Given instruction:
Find the string "from" and gather every line that holds it.

Given information:
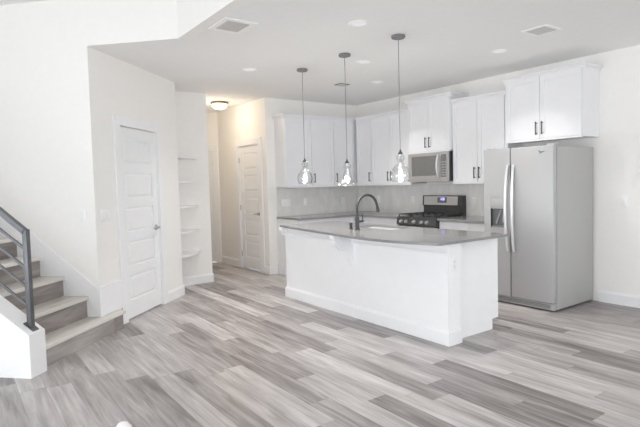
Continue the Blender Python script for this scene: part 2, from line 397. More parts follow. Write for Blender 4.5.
# knee wall on the open side, its top sloping with the stairs
KX, KY0, KY1 = 0.145, -1.093, -0.937
zf = 0.335; kz = lambda x: zf + (KX - x) * 0.70
b = MB(); b.prism([(-4, 0), (KX, 0), (KX, zf), (-4, kz(-4))], KY0, KY1, 'y'); kw = struct(b.build('wall_stair_knee', TRIM, M=FL, smooth=0))
b = MB()   # raised frame around the recessed panel of the outer face
b.box(-4, KX, KY0 - 0.014, KY0, 0, 0.15); b.prism([(0.035, 0.15), (KX, 0.15), (KX, zf - 0.05), (0.035, kz(0.035) - 0.1)], KY0 - 0.014, KY0, 'y')
b.prism([(-4, kz(-4)), (KX, zf), (KX, zf - 0.05), (0.035, kz(0.035) - 0.1), (-4, kz(-4) - 0.1)], KY0 - 0.014, KY0, 'y')
b.build('panel_frame', TRIM, kw, smooth=0)
# railing: post, sloping handrail and four bars
rl = thing('stair_railing', 'dark grey steel stair railing standing on the sloping white knee wall', 'railing', FL @ T(0.09, -1.015))
PX = 0.0; zb = kz(0.09)
MB().box(PX - 0.02, PX + 0.02, -0.02, 0.02, zb + 0.006, 1.135, 0.003).build('newel_post', RAIL, rl)
b = MB(); b.prism([(-0.04, kz(0.05) + 0.001), (0.04, kz(0.13) + 0.001), (0.04, kz(0.13) + 0.010), (-0.04, kz(0.05) + 0.010)], -0.032, 0.032, 'y'); b.build('base_plate', RAIL, rl, smooth=0)
sr = 0.765; L = 3.6
MB().bar((PX - 0.0, 0, 1.112), (-L, 0, 1.112 + L * sr), 0.04, 0.042).build('hand_rail', RAIL, rl, smooth=0)
for z in (0.978, 0.83, 0.68, 0.535):
    MB().bar((PX - 0.01, 0, z), (-L, 0, z + L * 0.735), 0.016, 0.018).build('bar', RAIL, rl, smooth=0)
MB().box(-2.9, -2.86, -0.02, 0.02, kz(-2.8) - 0.02, 1.112 + 2.88 * sr, 0.003).build('newel_post', RAIL, rl)

# ------------------------------------------------------------------ corner shelves in the niche
for i, z in enumerate((1.847, 1.511, 1.167, 0.821, 0.502)):
    pts = [(0, 0), (0.53, 0)]
    for q in range(1, 8):
        a = q / 8; pts.append((0.53 * (0.45 * math.cos(a * PI / 2) + 0.55 * (1 - a)), 0.50 * (0.45 * math.sin(a * PI / 2) + 0.55 * a)))
    pts.append((0, 0.50))
    b = MB(); b.prism(pts, z - 0.026, z)
    o = b.build('corner_shelf', TRIM, M=T(-0.087, -3.4974), smooth=0)
    tag(o, ('topmost white corner shelf in the narrow wall niche', 'second white corner shelf from the top in the wall niche', 'middle white corner shelf of the five in the wall niche',
            'second white corner shelf from the bottom in the wall niche', 'lowest white corner shelf in the narrow wall niche')[i], 'shelf', 'white corner shelves in the niche')

# ------------------------------------------------------------------ cabinets
def shaker(b, x0, x1, z0, z1, f, d, fr=0.058):
    """shaker front: frame proud of a flat panel; f = front y, d = outward sign"""
    ym, yb = f - d * 0.012, f - d * 0.02
    lo, hi = sorted((yb, ym)); b.box(x0, x1, lo, hi, z0, z1)
    lo, hi = sorted((ym, f))
    for a, c, p, q in ((x0, x0 + fr, z0, z1), (x1 - fr, x1, z0, z1), (x0 + fr, x1 - fr, z0, z0 + fr), (x0 + fr, x1 - fr, z1 - fr, z1)): b.box(a, c, lo, hi, p, q)
def pull(parent, x, z0, z1, f, d, horizontal=False):
    b = MB(); y = f + d * 0.03
    if horizontal:
        b.tube([(z0, y, x), (z1, y, x)], 0.006, 8)
        for q in (z0 + 0.02, z1 - 0.02): b.tube([(q, f, x), (q, y, x)], 0.005, 8)
    else:
        b.tube([(x, y, z0), (x, y, z1)], 0.0065, 8)
        for q in (z0 + 0.015, z1 - 0.015): b.tube([(x, f, q), (x, y, q)], 0.0055, 8)
    return b.build('handle', GUN, parent)
def upper(label, M, x0, x1, depth, z0, z1, doors, d, crown=0.065, ends=(0, 0), reveal=0.012, gap=0.001):
    """wall cabinet; x along the wall, back at y = 0, front towards d; doors = [(x0, x1, handle side)]"""
    t = thing('upper_cabinet', label, 'cabinet', M @ T((x0 + x1) / 2, 0, z0), 'white shaker wall cabinets')
    c = (x0 + x1) / 2; X0, X1, Z = x0 - c + gap, x1 - c - gap, z1 - z0
    f = d * (depth - 0.02); a = sorted((d * 0.002, f))
    MB().box(X0, X1, a[0], a[1], 0, Z).build('body', CAB, t, smooth=0)
    F = d * (depth + 0.001)
    for p, q, side in doors:
        b = MB(); shaker(b, p - c + 0.0015, q - c - 0.0015, reveal, Z - reveal, F, d)
        dd = b.build('door', CAB, t, smooth=0)
        hx = (p - c + 0.035) if side == 'lo' else (q - c - 0.035)
        pull(dd, hx, reveal + 0.045, reveal + 0.195, F, d)
    # crown moulding, returned on the exposed ends
    e = MB(); pr = [(0, 0), (0.006, 0), (0.012, 0.02), (0.03, crown * 0.6), (0.042, crown * 0.8), (0.042, crown), (0, crown)]
    y = d * depth
    e.prism([(y + d * (p_ - 0.012), Z - 0.01 + q_) for p_, q_ in pr], X0 - (0.042 if ends[0] else 0), X1 + (0.042 if ends[1] else 0), 'x')
    for on, xe, s_ in ((ends[0], X0, -1), (ends[1], X1, 1)):
        if on: e.prism([(xe + s_ * (p_ + 0.0), Z - 0.01 + q_) for p_, q_ in pr], d * 0.003, y, 'y')
    a = sorted((d * 0.003, y)); e.box(X0, X1, a[0], a[1], Z + 0.001, Z + crown - 0.012)
    e.build('crown_moulding', CAB, t, smooth=0)
    # light rail under the box
    lr = sorted((F, F - d * 0.022)); MB().box(X0, X1, lr[0], lr[1], -0.012, reveal - 0.003).build('light_rail', CAB, t, smooth=0)
    return t
UB, UT = 1.384, 2.462
upper('white two-door wall cabinet at the left end of the back wall', FB, 0.775, 1.722, 0.31, UB, UT, [(0.779, 1.225, 'hi'), (1.229, 1.718, 'lo')], 1, ends=(0, 1))
upper('white one-door wall cabinet in the corner behind the middle pendant', FB, 0.0, 0.775, 0.31, UB, UT, [(0.34, 0.771, 'hi')], 1)
upper('narrow white one-door wall cabinet just right of the kitchen corner', FR, 0.355, 0.737, 0.33, UB, UT, [(0.362, 0.733, 'hi')], -1)
upper('white two-door wall cabinet left of the microwave', FR, 0.737, 1.624, 0.33, UB, UT, [(0.741, 1.168, 'hi'), (1.171, 1.615, 'lo')], -1)
upper('short raised white two-door cabinet directly above the microwave', FR, 1.624, 2.398, 0.385, 1.838, 2.575, [(1.63, 2.01, 'hi'), (2.013, 2.392, 'lo')], -1, crown=0.06, ends=(1, 1))
upper('white two-door wall cabinet between microwave and refrigerator', FR, 2.398, 3.248, 0.33, UB, UT, [(2.405, 2.805, 'hi'), (2.808, 3.208, 'lo')], -1)
upper('deep white two-door cabinet above the refrigerator', FR, 3.262, 4.2, 0.385, 1.868, 2.605, [(3.268, 3.713, 'hi'), (3.716, 4.195, 'lo')], -1, crown=0.05, ends=(1, 1))

def base(label, M, x0, x1, fronts, d, back=0.003, depth=0.60, top=0.882):
    t = thing('base_cabinet', label, 'cabinet', M @ T((x0 + x1) / 2, 0, 0), 'white base cabinets along the walls')
    c = (x0 + x1) / 2; X0, X1 = x0 - c + 0.001, x1 - c - 0.001
    a = sorted((d * back, d * (depth - 0.02))); b = MB(); b.box(X0, X1, a[0], a[1], 0.1, top)
    a = sorted((d * back, d * (depth - 0.08))); b.box(X0, X1, a[0], a[1], 0.0, 0.1); b.build('body', CAB, t, smooth=0)
    F = d * depth
    for p, q in fronts:
        b = MB(); shaker(b, p - c + 0.002, q - c - 0.002, 0.72, top - 0.012, F, d, 0.045); dr = b.build('drawer', CAB, t, smooth=0)
        m_ = (p + q) / 2 - c; pull(dr, 0.765, m_ - 0.07, m_ + 0.07, F, d, True)
        b = MB(); shaker(b, p - c + 0.002, q - c - 0.002, 0.112, 0.714, F, d); dd = b.build('door', CAB, t, smooth=0)
        pull(dd, p - c + 0.04, 0.52, 0.66, F, d)
    return t
base('white base cabinet along the back wall behind the island', FB, 0.0, 1.722, [(0.62, 1.17), (1.17, 1.718)], 1)
base('white base cabinet from the corner to the left of the range', FR, 0.605, 1.624, [(0.65, 1.13), (1.13, 1.62)], -1)
base('white base cabinet between the range and the refrigerator', FR, 2.38, 3.265, [(2.384, 2.82), (2.82, 3.26)], -1)
b = MB(); b.prism([(0.002, -0.002), (0.002, -1.728), (0.64, -1.728), (0.64, -0.64), (1.628, -0.64), (1.628, -0.002)], 0.884, 0.914)
tag(b.build('countertop', QUARTZ, smooth=0, bevel=0.003), 'L-shaped grey stone countertop along the back wall left of the range', 'countertop', 'grey stone wall countertops')
b = MB(); b.box(2.377, 3.27, -0.64, -0.002, 0.884, 0.914)
tag(b.build('countertop', QUARTZ, smooth=0, bevel=0.003), 'short grey stone countertop between range and refrigerator', 'countertop', 'grey stone wall countertops')
b = MB(); b.box(0, 0.008, -1.722, -0.0, 0.9145, 1.3715); struct(b.build('backsplash_back', TILE, smooth=0))
b = MB(); b.box(0.008, 3.345, -0.008, 0, 0.9145, 1.3715); struct(b.build('backsplash_range', TILE, smooth=0))

# ------------------------------------------------------------------ island
isl = thing('kitchen_island', 'long white kitchen island with panelled front in the middle of the room', 'island', T(2.83, -2.15))
ox, oy = 2.83, -2.15
IX0, IX1, IY, IYP, IYB = 1.535 - ox, 4.143 - ox, -2.527 - oy, -2.365 - oy, -1.80 - oy
MB().box(IX0, IX1, IY, IYP, 0, 0.890).build('front_panel', ISL, isl, smooth=0)
EX = 4.078 - ox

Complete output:
Continue the Blender Python script for this scene: part 2, from line 397. More parts follow. Write for Blender 4.5.
    tag(o, ('topmost white corner shelf in the narrow wall niche', 'second white corner shelf from the top in the wall niche', 'middle white corner shelf of the five in the wall niche',
            'second white corner shelf from the bottom in the wall niche', 'lowest white corner shelf in the narrow wall niche')[i], 'shelf', 'white corner shelves in the niche')
base('white base cabinet from the corner to the left of the range', FR, 0.605, 1.624, [(0.65, 1.13), (1.13, 1.62)], -1)